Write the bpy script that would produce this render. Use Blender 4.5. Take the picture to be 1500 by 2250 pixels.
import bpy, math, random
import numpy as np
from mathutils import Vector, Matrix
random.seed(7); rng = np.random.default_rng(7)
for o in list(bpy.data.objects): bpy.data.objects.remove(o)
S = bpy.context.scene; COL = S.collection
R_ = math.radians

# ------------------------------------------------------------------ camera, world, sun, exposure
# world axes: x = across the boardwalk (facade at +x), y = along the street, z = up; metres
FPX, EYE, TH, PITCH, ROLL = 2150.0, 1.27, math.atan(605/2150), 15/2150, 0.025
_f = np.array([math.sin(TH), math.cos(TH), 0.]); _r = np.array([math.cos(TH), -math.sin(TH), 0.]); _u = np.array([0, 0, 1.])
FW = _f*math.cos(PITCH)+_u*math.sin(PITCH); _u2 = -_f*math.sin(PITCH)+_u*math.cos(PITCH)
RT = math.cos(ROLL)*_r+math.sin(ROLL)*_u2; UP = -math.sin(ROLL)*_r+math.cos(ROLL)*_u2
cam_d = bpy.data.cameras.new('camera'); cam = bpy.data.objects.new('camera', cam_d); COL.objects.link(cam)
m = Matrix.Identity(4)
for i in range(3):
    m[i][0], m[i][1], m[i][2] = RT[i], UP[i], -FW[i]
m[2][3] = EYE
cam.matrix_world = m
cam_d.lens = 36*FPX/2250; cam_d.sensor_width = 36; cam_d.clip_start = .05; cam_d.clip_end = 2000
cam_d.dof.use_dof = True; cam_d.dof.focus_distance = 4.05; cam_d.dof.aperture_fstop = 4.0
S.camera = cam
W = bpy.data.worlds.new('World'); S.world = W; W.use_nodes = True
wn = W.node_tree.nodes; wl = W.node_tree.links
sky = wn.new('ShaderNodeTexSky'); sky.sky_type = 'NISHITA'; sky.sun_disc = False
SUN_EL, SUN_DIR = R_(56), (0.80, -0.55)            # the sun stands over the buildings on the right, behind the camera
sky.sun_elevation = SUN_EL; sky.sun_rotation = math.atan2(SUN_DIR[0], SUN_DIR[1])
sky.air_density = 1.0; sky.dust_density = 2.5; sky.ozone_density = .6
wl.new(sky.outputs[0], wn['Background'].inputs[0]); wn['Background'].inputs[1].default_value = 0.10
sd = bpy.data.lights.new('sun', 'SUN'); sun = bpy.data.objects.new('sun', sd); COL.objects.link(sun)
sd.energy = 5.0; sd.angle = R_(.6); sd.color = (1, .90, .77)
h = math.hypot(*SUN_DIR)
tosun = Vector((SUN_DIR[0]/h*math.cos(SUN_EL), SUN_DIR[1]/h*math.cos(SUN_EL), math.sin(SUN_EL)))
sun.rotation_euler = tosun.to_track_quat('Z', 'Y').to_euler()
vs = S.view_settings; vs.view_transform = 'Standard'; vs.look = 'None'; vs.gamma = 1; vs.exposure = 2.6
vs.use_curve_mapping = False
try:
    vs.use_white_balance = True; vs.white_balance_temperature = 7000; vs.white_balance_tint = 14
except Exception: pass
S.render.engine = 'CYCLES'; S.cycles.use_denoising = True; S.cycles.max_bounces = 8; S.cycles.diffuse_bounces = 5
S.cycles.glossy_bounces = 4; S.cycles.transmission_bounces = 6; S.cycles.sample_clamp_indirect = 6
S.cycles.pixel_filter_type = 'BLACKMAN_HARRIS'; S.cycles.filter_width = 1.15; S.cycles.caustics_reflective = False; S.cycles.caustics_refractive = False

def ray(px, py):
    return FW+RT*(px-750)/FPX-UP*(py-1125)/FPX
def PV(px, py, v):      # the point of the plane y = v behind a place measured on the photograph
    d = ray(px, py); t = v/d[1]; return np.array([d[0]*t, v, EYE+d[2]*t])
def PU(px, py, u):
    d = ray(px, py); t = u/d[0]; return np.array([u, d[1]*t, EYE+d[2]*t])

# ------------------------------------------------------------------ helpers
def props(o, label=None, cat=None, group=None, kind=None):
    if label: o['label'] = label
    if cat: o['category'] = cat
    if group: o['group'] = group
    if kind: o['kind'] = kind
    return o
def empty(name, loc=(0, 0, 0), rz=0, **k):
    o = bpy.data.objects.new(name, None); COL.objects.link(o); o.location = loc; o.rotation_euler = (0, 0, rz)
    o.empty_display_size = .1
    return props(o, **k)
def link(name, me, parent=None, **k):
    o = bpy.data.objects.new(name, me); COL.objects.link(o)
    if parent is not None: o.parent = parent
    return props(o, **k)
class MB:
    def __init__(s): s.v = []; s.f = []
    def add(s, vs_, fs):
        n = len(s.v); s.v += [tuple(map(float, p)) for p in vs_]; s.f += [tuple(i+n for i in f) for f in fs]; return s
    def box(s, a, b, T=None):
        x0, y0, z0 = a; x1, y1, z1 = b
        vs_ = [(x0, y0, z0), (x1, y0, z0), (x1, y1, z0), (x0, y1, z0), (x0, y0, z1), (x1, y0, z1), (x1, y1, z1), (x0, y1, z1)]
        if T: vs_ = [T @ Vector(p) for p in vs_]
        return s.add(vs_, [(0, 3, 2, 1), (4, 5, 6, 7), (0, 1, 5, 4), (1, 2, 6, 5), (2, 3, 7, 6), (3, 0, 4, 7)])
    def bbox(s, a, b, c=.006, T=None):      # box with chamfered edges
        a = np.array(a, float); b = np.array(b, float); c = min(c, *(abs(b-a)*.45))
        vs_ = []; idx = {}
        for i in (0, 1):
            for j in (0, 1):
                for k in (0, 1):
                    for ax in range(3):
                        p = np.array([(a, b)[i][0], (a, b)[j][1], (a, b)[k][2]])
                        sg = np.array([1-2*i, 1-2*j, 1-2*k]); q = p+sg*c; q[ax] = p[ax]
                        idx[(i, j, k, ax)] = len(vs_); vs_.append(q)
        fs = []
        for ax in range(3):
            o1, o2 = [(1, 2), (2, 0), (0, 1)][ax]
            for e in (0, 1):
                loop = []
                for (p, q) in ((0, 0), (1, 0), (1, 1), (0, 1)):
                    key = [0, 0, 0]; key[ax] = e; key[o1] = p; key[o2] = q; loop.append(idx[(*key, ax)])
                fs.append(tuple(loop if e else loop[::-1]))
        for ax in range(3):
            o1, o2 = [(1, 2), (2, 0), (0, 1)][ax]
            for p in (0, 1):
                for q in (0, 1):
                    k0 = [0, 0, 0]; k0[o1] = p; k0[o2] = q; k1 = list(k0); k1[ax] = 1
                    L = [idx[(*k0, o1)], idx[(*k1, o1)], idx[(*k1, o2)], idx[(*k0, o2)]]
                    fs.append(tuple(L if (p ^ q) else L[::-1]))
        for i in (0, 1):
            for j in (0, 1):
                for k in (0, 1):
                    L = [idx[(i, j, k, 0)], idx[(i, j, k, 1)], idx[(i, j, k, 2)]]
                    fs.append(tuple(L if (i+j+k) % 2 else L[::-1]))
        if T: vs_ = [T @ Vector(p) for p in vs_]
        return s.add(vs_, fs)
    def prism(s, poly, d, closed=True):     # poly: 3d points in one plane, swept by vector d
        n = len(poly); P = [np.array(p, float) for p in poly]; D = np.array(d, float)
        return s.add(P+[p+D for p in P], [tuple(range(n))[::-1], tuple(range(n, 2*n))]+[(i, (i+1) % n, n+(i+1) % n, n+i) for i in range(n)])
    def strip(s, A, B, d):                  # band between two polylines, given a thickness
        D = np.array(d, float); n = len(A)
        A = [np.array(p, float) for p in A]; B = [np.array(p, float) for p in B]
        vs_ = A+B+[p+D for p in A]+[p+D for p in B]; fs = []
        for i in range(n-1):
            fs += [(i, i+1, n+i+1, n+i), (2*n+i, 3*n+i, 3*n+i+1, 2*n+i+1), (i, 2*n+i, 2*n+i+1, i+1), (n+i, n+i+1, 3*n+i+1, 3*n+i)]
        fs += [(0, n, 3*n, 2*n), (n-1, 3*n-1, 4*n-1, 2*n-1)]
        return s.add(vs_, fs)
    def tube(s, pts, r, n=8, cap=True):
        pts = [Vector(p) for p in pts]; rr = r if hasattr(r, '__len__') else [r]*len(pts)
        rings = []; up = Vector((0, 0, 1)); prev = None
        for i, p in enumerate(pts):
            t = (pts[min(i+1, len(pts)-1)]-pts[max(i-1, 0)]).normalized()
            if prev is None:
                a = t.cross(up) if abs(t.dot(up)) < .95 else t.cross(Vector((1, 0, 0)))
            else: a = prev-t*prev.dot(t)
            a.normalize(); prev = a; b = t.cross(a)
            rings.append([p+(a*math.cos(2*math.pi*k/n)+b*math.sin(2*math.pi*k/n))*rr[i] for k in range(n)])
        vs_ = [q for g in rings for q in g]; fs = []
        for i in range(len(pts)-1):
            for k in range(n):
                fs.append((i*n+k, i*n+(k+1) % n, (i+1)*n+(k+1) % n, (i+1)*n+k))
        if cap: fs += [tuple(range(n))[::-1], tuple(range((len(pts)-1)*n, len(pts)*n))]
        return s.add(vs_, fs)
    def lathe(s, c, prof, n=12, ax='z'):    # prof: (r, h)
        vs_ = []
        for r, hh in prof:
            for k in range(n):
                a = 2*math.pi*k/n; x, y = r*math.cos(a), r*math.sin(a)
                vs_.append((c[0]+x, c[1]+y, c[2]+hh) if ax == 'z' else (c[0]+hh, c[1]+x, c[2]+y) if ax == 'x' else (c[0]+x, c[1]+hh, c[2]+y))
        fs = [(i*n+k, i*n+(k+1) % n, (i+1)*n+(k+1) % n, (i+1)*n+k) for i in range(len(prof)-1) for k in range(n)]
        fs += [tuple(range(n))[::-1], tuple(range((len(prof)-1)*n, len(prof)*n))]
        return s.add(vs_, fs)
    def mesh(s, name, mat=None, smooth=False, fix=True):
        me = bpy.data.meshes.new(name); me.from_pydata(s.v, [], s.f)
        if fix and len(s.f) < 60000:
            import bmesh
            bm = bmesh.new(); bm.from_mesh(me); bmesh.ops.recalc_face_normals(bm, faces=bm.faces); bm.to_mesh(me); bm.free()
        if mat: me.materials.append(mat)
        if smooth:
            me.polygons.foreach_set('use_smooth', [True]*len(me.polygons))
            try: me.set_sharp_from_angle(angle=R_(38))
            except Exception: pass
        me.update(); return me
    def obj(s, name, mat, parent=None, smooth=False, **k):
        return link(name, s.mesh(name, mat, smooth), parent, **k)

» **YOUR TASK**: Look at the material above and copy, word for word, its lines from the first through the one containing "R_ = math.radians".

» **OUTPUT OF THE TASK**:
Write the bpy script that would produce this render. Use Blender 4.5. Take the picture to be 1500 by 2250 pixels.
import bpy, math, random
import numpy as np
from mathutils import Vector, Matrix
random.seed(7); rng = np.random.default_rng(7)
for o in list(bpy.data.objects): bpy.data.objects.remove(o)
S = bpy.context.scene; COL = S.collection
R_ = math.radians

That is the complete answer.